Image et politique

Jérôme Benarroch

paru dans lundimatin#253, le 8 septembre 2020

A l’intérieur de la catégorie des images il y a les Images. Il y a aussi la catégorie des photographies, qui est une autre entité, qui croise la catégorie des images (mais qui n’est image que par un aspect). On peut dire que toute image vise à se hisser à la dimension d’Image, sous peine de délitement.

Par Image on entend cette dimension de certaines images qui fait qu’elles accèdent à quelque chose de difficile à définir mais qui pourrait se dire comme quelque chose qui les projette hors du temps, quelque chose de mythique peut-être, non pas parce qu’elles seraient désincarnées mais l’inverse, parce qu’elles ont pris corps et peuvent se maintenir puissamment. Une photographie, en tant qu’image, veut devenir Image. On parlerait alors d’une Image photographique. A l’intérieur de la catégorie des Images photographiques il y a les Images politiques. Il y aurait aussi les Images poétiques, les intellectuelles, les naturelles, les spectaculaires, ou d’autres encore. Tout Image est par ailleurs poétique, au sens où s’y délivre toujours une sensibilité qui transfigure ce qui est donné à voir, précisément en donnant forme, structure, ou rythme, au donné. Mais néanmoins certaines Images peuvent être pensées comme politiques, ou plutôt pensées comme compatibles avec la pensée politique. J’aimerais tenter de formuler brièvement ce qui peut bien faire qu’en effet une Image a cette couleur, dite politique, et me demander en outre si ce ne serait pas là quelque chose d’indispensable, voire d’obligatoire au sens de l’éthique, c’est-à-dire s’il ne s’agirait pas là d’une exigence qui concernerait la sensibilité comme telle, valable pour toute Image donc, d’être compatible avec l’existence politique, sous peine de tomber, par exemple, dans ce que l’on pourrait appeler l’idéologie bourgeoise de la sensibilité. Il pourrait bien être possible que pour exister toute Image doive supporter cette épreuve. Mais ce n’est pas certain.

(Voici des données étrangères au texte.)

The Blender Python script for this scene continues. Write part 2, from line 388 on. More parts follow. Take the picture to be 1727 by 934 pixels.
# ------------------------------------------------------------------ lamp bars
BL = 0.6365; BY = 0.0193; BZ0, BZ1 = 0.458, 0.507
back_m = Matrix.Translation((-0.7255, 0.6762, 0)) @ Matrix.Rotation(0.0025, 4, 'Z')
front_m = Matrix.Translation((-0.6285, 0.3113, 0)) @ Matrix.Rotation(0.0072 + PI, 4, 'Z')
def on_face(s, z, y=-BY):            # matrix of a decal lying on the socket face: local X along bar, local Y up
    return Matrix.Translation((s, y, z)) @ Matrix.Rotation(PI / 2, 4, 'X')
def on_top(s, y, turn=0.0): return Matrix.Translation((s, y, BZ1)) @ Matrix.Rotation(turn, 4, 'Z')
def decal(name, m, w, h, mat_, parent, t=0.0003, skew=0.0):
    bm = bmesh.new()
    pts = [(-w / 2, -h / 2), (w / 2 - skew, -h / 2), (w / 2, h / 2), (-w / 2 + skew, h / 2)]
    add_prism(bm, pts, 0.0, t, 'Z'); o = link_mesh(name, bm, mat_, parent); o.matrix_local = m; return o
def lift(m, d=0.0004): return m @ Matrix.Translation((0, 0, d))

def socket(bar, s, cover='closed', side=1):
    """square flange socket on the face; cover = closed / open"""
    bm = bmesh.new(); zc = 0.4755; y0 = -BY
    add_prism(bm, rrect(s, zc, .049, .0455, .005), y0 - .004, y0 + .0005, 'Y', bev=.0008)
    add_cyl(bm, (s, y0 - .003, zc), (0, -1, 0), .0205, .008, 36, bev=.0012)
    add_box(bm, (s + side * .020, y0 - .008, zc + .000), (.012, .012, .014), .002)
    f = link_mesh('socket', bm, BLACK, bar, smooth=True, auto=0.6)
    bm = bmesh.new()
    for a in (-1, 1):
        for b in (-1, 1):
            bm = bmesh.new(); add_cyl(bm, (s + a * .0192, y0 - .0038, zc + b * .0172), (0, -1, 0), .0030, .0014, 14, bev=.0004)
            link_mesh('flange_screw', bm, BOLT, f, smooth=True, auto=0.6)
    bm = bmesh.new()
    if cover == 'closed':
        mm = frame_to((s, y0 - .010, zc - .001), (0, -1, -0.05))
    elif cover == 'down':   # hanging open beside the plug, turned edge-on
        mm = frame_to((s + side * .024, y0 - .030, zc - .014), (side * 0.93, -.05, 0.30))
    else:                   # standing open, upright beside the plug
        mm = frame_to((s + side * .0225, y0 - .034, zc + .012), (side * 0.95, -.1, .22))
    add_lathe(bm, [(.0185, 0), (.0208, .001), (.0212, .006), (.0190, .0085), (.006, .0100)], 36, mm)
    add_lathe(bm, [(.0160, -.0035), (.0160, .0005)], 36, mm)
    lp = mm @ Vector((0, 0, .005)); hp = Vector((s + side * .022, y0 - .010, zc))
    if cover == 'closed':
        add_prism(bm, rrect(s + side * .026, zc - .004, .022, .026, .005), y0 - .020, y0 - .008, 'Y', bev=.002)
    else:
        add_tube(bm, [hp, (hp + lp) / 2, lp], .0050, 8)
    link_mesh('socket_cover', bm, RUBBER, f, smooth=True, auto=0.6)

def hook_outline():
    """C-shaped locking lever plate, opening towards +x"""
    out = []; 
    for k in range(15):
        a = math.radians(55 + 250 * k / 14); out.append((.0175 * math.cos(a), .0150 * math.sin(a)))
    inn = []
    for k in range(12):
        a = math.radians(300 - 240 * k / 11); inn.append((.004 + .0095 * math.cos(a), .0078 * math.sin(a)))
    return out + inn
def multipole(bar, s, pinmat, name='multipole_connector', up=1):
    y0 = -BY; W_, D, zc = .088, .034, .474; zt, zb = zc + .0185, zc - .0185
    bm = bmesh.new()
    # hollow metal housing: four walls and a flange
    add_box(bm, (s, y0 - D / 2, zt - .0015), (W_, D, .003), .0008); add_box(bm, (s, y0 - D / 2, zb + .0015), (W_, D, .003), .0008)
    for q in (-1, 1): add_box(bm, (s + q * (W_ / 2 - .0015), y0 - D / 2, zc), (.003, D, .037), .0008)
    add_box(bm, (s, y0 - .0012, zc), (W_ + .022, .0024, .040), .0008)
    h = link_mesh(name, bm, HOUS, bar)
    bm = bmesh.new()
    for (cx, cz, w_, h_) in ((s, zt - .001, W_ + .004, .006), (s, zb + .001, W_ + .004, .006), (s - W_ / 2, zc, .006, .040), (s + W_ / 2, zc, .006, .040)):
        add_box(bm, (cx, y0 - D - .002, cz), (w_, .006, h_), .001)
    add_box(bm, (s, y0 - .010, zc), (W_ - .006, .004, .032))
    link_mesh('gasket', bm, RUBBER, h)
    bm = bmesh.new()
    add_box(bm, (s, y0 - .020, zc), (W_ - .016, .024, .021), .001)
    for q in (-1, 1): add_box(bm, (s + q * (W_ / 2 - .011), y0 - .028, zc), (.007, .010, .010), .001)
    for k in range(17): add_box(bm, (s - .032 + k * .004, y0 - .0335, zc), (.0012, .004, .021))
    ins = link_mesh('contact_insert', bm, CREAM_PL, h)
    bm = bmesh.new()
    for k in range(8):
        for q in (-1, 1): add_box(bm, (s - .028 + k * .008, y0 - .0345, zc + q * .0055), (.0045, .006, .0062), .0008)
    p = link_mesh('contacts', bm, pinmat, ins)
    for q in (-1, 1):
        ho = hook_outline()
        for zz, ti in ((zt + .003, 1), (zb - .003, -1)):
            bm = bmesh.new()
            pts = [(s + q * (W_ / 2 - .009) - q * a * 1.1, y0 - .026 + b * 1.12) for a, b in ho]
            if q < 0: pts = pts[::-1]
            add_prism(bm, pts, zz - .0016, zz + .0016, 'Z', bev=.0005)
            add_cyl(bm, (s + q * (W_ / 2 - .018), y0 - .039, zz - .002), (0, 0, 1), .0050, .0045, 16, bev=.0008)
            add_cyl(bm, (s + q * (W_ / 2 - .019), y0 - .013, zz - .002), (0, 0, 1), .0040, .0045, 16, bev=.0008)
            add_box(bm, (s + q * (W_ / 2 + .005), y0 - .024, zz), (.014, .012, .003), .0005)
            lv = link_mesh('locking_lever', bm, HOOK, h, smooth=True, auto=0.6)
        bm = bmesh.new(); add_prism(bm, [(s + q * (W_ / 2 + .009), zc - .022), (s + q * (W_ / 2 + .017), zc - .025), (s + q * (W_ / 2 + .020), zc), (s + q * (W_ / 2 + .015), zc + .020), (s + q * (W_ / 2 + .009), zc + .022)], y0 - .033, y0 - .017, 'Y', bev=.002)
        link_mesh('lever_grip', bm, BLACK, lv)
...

Disons d’emblée l’évidence, le lieu commun, sur lequel on ne va pas polémiquer sous peine de ridicule, c’est que ce n’est pas la thématique de l’Image qui la rend politique. Ni le social, ni l’idéologique, ni le principe du reportage, ni du documentaire, ne sont déterminants en soi. Le penser, ce serait, par comparaison, comme faire du divin un veau d’or. Cependant, bien sûr, toute photographie repose sur une réalité préexistente, la représente, et en témoigne. Il n’est donc pas non plus exclu que la réalité sociale intervienne, incidemment ou directement. Mais ce n’est pas ça qui, en art, engage politiquement. Il y a des photographies d’arbres, uniquement d’arbres, dans des forêts, qui pourront être politiques, sans pour autant évoquer de près ou de loin une quelconque action de lutte, et inversement des photographies militantes, qui accompagnent donc des démarches à portée politique, mais qui ne sont que banalités et ennui, et n’auront par là même aucune valeur politique profonde. C’est l’idée. Je ne parle pas exactement d’Images politiques, mais d’Images qui supportent le devenir politique, qui peuvent l’accompagner, voire l’orienter.

Je dirais alors qu’une Image qui supporte la dimension politique est une Image dont la sensibilité n’est plus sentimentale. Elle a, si l’on peut l’exprimer ainsi, intériorisé, ou acquis, ou elle porte, simplement, la chose existentielle qui fait la substance même de la subjectivation politique, qui est la perte de la mièvrerie de l’espoir. Extérieurement, on pourrait y voir une certaine froideur. Une certaine absence, une certaine inhumanité apparente ; une certaine carapace d’inhumanité, une sorte de carapace d’indifférence à la vie, aux plaisirs, aux espoirs, aux peurs. Mais derrière ce manque apparent de compassion, il y a, pour qui scrute, l’humanité. Une humanité, une douceur, une grâce, qui est comme le souvenir de l’humanité, de la douceur, de la grâce, ou qui est comme la constance irrécusable, insubmersible, de l’humanité, malgré les échecs et la mort et le spectacle général de la folie.

Cette caractéristique de l’Image ne repose pas sur une objectivation particulière, sur quelque chose de déterminé à l’avance. Non qu’elle échappe au savoir tout court, elle n’est pas irrationnelle, mais elle échappe à tout mode d’appropriation par un programme, par un système académique, par une recette idéologique. Et c’est bien normal. Que le fond de la question politique dépende, ultimement, non de l’état des choses, mais du désir, d’un certain type de désir, d’un certain type de subjectivité commune humaine, libre et humaine à la fois.